Wofür braucht der Staat eigentlich Ratingagenturen?
Wenn nun sogar schon Wolfgang Schäuble und seine Parteifreunde offen Kritik an den Ratingagenturen üben, sollten sie sich doch auch einmal die Frage stellen, warum man den ganzen Zinnober nicht einfach beendet und die Ratingagenturen ignoriert? An allerster Stelle sollte der Staat seinen Vertrag mit den Agenturen kündigen. Wer braucht schon die „Meinung“ einer Ratingagentur, um die Solidität deutscher Anleihen einzuschätzen? Es gäbe wahrlich sinnvollere Verwendung für das Geld, das die Bundesrepublik und andere Eurostaaten den drei Agenturen Monat für Monat in den Rachen werfen. Sowohl die Banken als auch die Versicherungen müssen sich bei Euroanleihen längst nicht mehr an die Basel-Richtlinien halten, gibt es doch zahlreiche Sonderregelungen der EZB, mit denen die Eigenkapitalvorschriften für europäische Staatsanleihen außer Kraft gesetzt werden. Jede Kritik an den Ratingagenturen, die nicht die Kundenbeziehung in Frage stellt, ist unaufrichtig, und daher auch als zynischer Populismus zu werten.

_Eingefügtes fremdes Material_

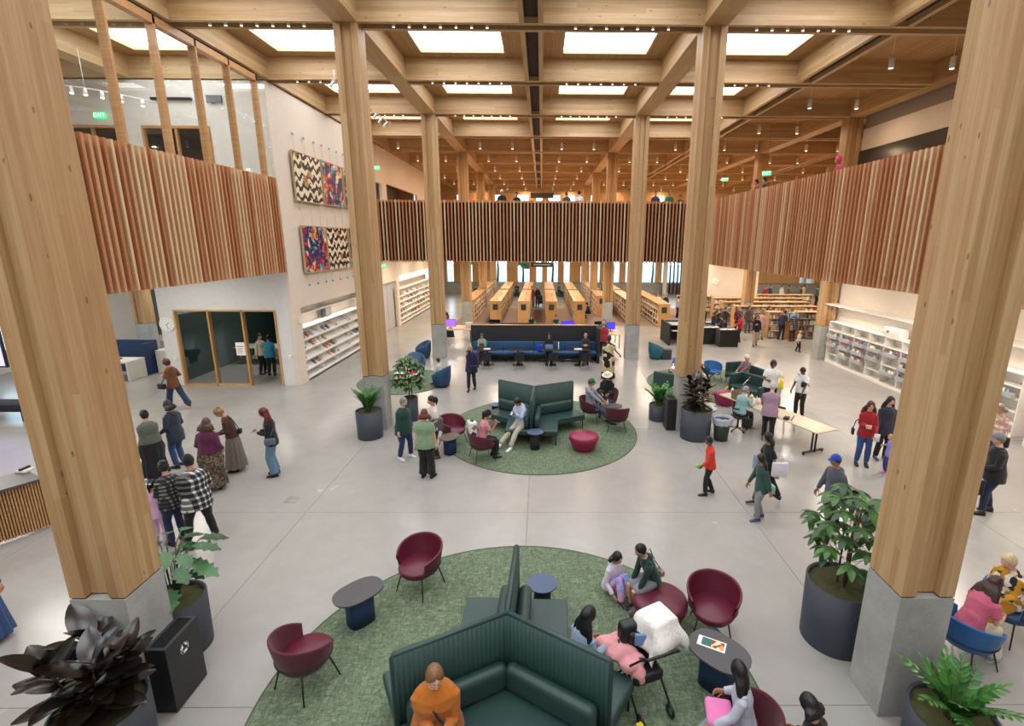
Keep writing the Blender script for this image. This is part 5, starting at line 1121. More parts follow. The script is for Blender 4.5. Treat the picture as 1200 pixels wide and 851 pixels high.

Brauchen wir eine deutsche Ratingagentur?
In die gleiche Kategorie fällt auch die immer wieder vorgetragene Forderung nach einer „europäischen Ratingagentur“. Eine solche gibt es bereits, der Ratinggigant Fitch gehört schließlich mehrheitlich dem Franzosen Marc Ladreit de Lacharrière, der eng mit Sarkozy und dem französischen Finanzsektor verbunden ist. Wenn deutsche Politiker eine „europäische Ratingagentur“ fordern, meinen sie damit meist eine deutsche Ratingagentur, die idealerweise auch die deutschen ideologischen Richtlinien verinnerlicht hat. Mit dem bekannten Privatisierungslobbyisten Roland Berger steht sogar ein möglicher Betreiber für eine solche deutsche Ratingagentur in den Startlöchern.
Siehe auch: Bertelsmann Stiftung will mit internationalen Experten neues Modell für Finanz-Ratingagenturen erarbeiten.
Mit einer „Berger-Agentur“ würde man jedoch den Teufel mit dem Beelzebub austreiben. Bergers neoliberale Ideologie ist bekannt, man kann sich da bereits lebhaft vorstellen, an welchen Kriterien er die Bonität von Staaten bewerten würde. Eine weitere Institution, die dem Finanzsektor und der Wirtschaftslobby dabei hilft, Geld von unten nach oben umzuverteilen, braucht jedoch kein Mensch. Da auszuschließen ist, dass die aktuell vorherrschende Politik eine wirklich neutrale Ratingagentur ins Leben rufen wird, die nicht von den Partikularinteressen der Finanzwirtschaft dominiert wird, sondern die sich an gesamtwirtschaftlichen Maßstäben ausrichtet, ist der Wunsch nach einer „europäischen Ratingagentur“ überflüssig wie ein Kropf.
Ratingagenturen machen nur deshalb ein gutes Geschäft, weil ihnen die Politik und die Medien Beachtung schenken. Wer die „Macht der Ratingagenturen“ beschneiden will, sollte ihre „Meinung“ ganz einfach ignorieren und die Staatsfinanzierung zu einer hoheitlichen Aufgabe erklären. Das Krisenmanagement der Eurozone ist gescheitert und die Empfehlungen der Ratingagenturen führen zudem in einen Teufelskreis aus Sparvorhaben und weiteren Defiziten. Es ist an der Zeit, diesen Teufelskreis zu durchbrechen, die Ratingagenturen und ihre Sprüche zu ignorieren, und die Staatsfinanzierung einer staatlichen bzw. staatsnahen Institution wie der EZB zu übertragen.